Editado a 12 de abril de 1983 o álbum “Murmur” seguiu-se a primeiros singles e a um EP, vincando desde logo distintivas marcas de identidade, definindo as linhas mestras de um caminho que deles fez um nome de referência do indie rock. Texto: Nuno Galopim

Surgiram na aurora da era Regan, numa América que reencontrava valores conservadores, mas com a consciência de que esse não seria o seu caminho. Não que pretendessem ser panfletários ou mesmo ativistas, mas antes autores de uma banda que vincasse uma identidade e não um alinhamento diluído entre a multidão ou, como o próprio Michael Stipe explicou, queriam fazer uma música que as pessoas pudessem levar para casa consigo, ou seja, que as cativasse, afetasse e que sugerisse que era coisa “inteligente” ou, pelo menos, que não fosse “estúpida” (explicações que podemos encontrar no volume da série 33 1/3 dedicado ao álbum, assinado em 2005 por J. Niimi.

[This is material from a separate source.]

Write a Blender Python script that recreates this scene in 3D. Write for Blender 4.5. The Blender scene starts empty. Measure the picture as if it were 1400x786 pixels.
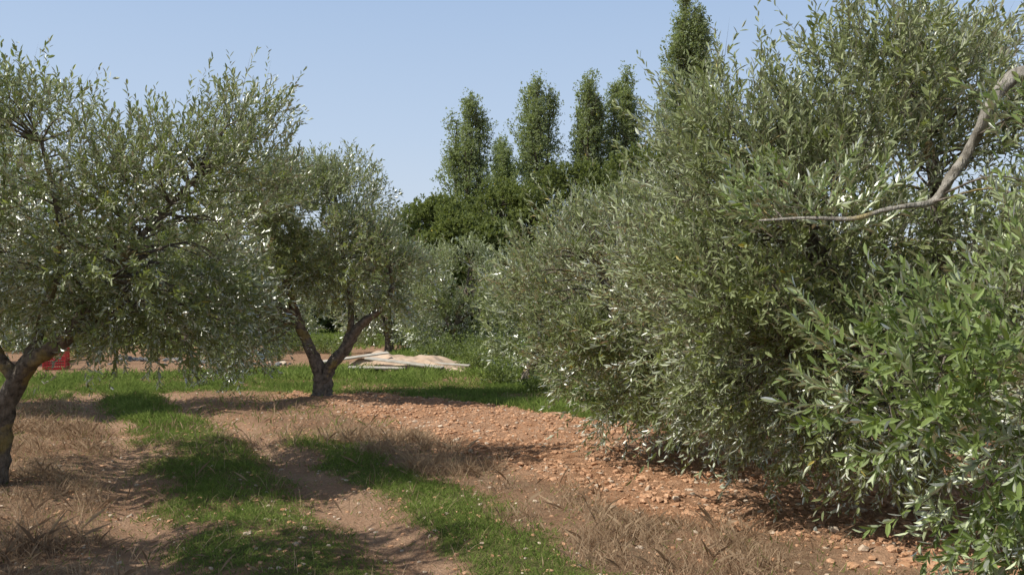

Naturais de Athens (na Georgia), onde apesar do brilho recentemente causado pelos conterrâneos The B-52 cresceram longe dos focos de quem procura uma qualquer “next best thing” mas próximos de mitologias locais e experiências que foram moldando o trilhar de um caminho de busca por uma identidade.
Apesar das emergência da era do vídeo musical (e criaram mais tarde grandes telediscos), optaram por ficar mais atenções na música do que na imagem tanto que não os vimos nunca (até bem tarde) nas capas dos seus discos. Mesmo assim a força da afirmação da individualidade dos elementos do grupo ajudou à demarcação de um território seu, sobretudo comunicado a quem os escutava pelo raro carisma do vocalista Michael Stipe (não era de facto apenas o timbre que o fazia ser notado).
Letras desafiantes, de significados por vezes de leitura oblíqua, o poder da melodia, a força do refrão, são características que os acompanham logo desde a sua estreia, que chegou ao som de “Radio Free Europe”, single que, numa leitura original, editam em 1981. As college radios descobrem-nos cedo. Reconhecem interesses comuns por referências formadoras que vão dos Velvet Underground ou Television a Patti Smith. E mesmo sem métodos de agitação e propaganda ou sem ter de vociferar uma agenda política no sentido contrário ao momento (mas que lhes corria no sangue) cativaram atenções cada vez mais alargadas, conquistando rapidamente um espaço de atenção entre um panorama “alternativo” americano que emergia em clima pós-punk. Em 1982 o EP “Chronic Town” assegurou um novo passo. Mas coube a “Murmur”, primeiro álbum, editado em abril de 1983, o papel de fixar o nome R.E.M. num mapa de atenções já bem para lá das fronteiras do estado onde tinham nascido três anos antes, abrindo caminho para o seu reconhecimento como força maior de uma nova geração indie rock que nos daria a conhecer pouco depois nomes como os Throwing Muses ou Pixies.
Depois de primeiras (e ao que parece frustrantes) sessões com Stephen Hague, criaram o alinhamento que hoje conhecemos numa série de jornadas de trabalho com um novo produtor (Mitch Easter) num estúdio em Charlotte, na Carolina do Norte, entre janeiro e fevereiro de 83. Num cruzamento vivido entre ecos do garage rock e de tradições folk, valorizando a presença das guitarras (mas sem embarcar nos caminhos habitualmente seguidos pelos gritar heroes) e sem procurar o apelo de uma sofisticação que então circulava em clima pop, as canções de palavras enigmáticas cantadas por uma voz intrigante cativaram atenções. O disco, cujo alinhamento recuperou a canção do single de estreia, moldou as bases de uma identidade que, mesmo sob nuances posteriores (como a etapa de mais acentuado fascínio acústico de “Automatic For The People” ou o reencontro com a eletricidade em “Monster”) nunca abandonou a música da banda até ao momento em que, sentido que tinham a sua obra concluída, resolveram colocar um ponto final em 2011. “Murmur” é, ainda hoje, um dos seus discos de maior referência. A tela onde definiram tudo o que depois aconteceu.